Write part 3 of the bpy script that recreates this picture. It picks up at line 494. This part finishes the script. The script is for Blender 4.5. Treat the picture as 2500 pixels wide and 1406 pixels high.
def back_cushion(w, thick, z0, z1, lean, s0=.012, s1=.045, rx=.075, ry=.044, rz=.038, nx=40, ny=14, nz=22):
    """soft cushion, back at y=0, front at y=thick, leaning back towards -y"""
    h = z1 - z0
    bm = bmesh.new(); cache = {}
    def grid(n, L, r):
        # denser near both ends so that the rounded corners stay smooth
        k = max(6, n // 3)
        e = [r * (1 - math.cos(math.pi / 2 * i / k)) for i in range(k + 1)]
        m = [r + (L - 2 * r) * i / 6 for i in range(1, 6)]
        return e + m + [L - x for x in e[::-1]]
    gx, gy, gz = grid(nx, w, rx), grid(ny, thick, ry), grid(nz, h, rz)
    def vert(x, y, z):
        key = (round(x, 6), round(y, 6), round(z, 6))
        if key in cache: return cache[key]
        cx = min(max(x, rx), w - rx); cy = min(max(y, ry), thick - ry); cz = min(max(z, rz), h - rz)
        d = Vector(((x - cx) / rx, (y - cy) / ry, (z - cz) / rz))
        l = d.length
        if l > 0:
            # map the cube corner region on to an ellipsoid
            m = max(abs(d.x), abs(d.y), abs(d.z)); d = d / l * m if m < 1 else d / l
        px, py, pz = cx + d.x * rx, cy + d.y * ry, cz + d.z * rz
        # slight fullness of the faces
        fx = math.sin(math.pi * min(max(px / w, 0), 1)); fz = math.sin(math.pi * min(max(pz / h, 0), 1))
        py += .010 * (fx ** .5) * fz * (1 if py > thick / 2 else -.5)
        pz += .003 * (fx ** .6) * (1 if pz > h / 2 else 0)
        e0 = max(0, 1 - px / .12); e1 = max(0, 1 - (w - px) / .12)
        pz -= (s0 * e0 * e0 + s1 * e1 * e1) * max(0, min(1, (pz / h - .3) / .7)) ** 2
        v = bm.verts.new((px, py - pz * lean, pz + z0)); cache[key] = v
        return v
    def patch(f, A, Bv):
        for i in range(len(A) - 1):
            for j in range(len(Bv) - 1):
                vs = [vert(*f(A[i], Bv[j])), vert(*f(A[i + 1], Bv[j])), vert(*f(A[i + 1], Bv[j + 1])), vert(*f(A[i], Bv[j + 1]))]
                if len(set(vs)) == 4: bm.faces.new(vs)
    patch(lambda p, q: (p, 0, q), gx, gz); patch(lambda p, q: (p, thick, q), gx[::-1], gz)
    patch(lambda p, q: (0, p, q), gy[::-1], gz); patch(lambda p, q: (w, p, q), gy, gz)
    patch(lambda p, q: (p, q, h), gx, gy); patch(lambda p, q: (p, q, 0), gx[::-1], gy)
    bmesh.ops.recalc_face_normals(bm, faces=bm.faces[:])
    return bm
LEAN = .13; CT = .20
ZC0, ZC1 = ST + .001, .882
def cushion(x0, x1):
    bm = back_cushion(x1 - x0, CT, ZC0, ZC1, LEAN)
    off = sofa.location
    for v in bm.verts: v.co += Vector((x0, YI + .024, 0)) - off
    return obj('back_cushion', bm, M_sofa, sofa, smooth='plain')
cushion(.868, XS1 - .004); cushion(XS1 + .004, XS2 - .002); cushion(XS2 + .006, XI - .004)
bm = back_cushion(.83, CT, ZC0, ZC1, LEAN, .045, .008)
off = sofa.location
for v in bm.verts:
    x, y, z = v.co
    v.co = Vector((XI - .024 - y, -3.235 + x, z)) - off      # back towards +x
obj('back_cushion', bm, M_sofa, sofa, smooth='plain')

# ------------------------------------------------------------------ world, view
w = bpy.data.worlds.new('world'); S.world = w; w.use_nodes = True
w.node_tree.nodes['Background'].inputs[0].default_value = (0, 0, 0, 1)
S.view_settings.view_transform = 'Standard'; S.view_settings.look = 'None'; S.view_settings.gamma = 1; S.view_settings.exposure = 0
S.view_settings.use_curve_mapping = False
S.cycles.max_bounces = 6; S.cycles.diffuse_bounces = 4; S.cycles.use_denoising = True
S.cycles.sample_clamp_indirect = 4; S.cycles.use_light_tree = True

** SET PROBLEM **
The listing above should be transcribed in full, exactly as written.

** SOLUTION **
Write part 3 of the bpy script that recreates this picture. It picks up at line 494. This part finishes the script. The script is for Blender 4.5. Treat the picture as 2500 pixels wide and 1406 pixels high.
def back_cushion(w, thick, z0, z1, lean, s0=.012, s1=.045, rx=.075, ry=.044, rz=.038, nx=40, ny=14, nz=22):
    """soft cushion, back at y=0, front at y=thick, leaning back towards -y"""
    h = z1 - z0
    bm = bmesh.new(); cache = {}
    def grid(n, L, r):
        # denser near both ends so that the rounded corners stay smooth
        k = max(6, n // 3)
        e = [r * (1 - math.cos(math.pi / 2 * i / k)) for i in range(k + 1)]
        m = [r + (L - 2 * r) * i / 6 for i in range(1, 6)]
        return e + m + [L - x for x in e[::-1]]
    gx, gy, gz = grid(nx, w, rx), grid(ny, thick, ry), grid(nz, h, rz)
    def vert(x, y, z):
        key = (round(x, 6), round(y, 6), round(z, 6))
        if key in cache: return cache[key]
        cx = min(max(x, rx), w - rx); cy = min(max(y, ry), thick - ry); cz = min(max(z, rz), h - rz)
        d = Vector(((x - cx) / rx, (y - cy) / ry, (z - cz) / rz))
        l = d.length
        if l > 0:
            # map the cube corner region on to an ellipsoid
            m = max(abs(d.x), abs(d.y), abs(d.z)); d = d / l * m if m < 1 else d / l
        px, py, pz = cx + d.x * rx, cy + d.y * ry, cz + d.z * rz
        # slight fullness of the faces
        fx = math.sin(math.pi * min(max(px / w, 0), 1)); fz = math.sin(math.pi * min(max(pz / h, 0), 1))
        py += .010 * (fx ** .5) * fz * (1 if py > thick / 2 else -.5)
        pz += .003 * (fx ** .6) * (1 if pz > h / 2 else 0)
        e0 = max(0, 1 - px / .12); e1 = max(0, 1 - (w - px) / .12)
        pz -= (s0 * e0 * e0 + s1 * e1 * e1) * max(0, min(1, (pz / h - .3) / .7)) ** 2
        v = bm.verts.new((px, py - pz * lean, pz + z0)); cache[key] = v
        return v
    def patch(f, A, Bv):
        for i in range(len(A) - 1):
            for j in range(len(Bv) - 1):
                vs = [vert(*f(A[i], Bv[j])), vert(*f(A[i + 1], Bv[j])), vert(*f(A[i + 1], Bv[j + 1])), vert(*f(A[i], Bv[j + 1]))]
                if len(set(vs)) == 4: bm.faces.new(vs)
    patch(lambda p, q: (p, 0, q), gx, gz); patch(lambda p, q: (p, thick, q), gx[::-1], gz)
    patch(lambda p, q: (0, p, q), gy[::-1], gz); patch(lambda p, q: (w, p, q), gy, gz)
    patch(lambda p, q: (p, q, h), gx, gy); patch(lambda p, q: (p, q, 0), gx[::-1], gy)
    bmesh.ops.recalc_face_normals(bm, faces=bm.faces[:])
    return bm
LEAN = .13; CT = .20
ZC0, ZC1 = ST + .001, .882
def cushion(x0, x1):
    bm = back_cushion(x1 - x0, CT, ZC0, ZC1, LEAN)
    off = sofa.location
    for v in bm.verts: v.co += Vector((x0, YI + .024, 0)) - off
    return obj('back_cushion', bm, M_sofa, sofa, smooth='plain')
cushion(.868, XS1 - .004); cushion(XS1 + .004, XS2 - .002); cushion(XS2 + .006, XI - .004)
bm = back_cushion(.83, CT, ZC0, ZC1, LEAN, .045, .008)
off = sofa.location
for v in bm.verts:
    x, y, z = v.co
    v.co = Vector((XI - .024 - y, -3.235 + x, z)) - off      # back towards +x
obj('back_cushion', bm, M_sofa, sofa, smooth='plain')

# ------------------------------------------------------------------ world, view
w = bpy.data.worlds.new('world'); S.world = w; w.use_nodes = True
w.node_tree.nodes['Background'].inputs[0].default_value = (0, 0, 0, 1)
S.view_settings.view_transform = 'Standard'; S.view_settings.look = 'None'; S.view_settings.gamma = 1; S.view_settings.exposure = 0
S.view_settings.use_curve_mapping = False
S.cycles.max_bounces = 6; S.cycles.diffuse_bounces = 4; S.cycles.use_denoising = True
S.cycles.sample_clamp_indirect = 4; S.cycles.use_light_tree = True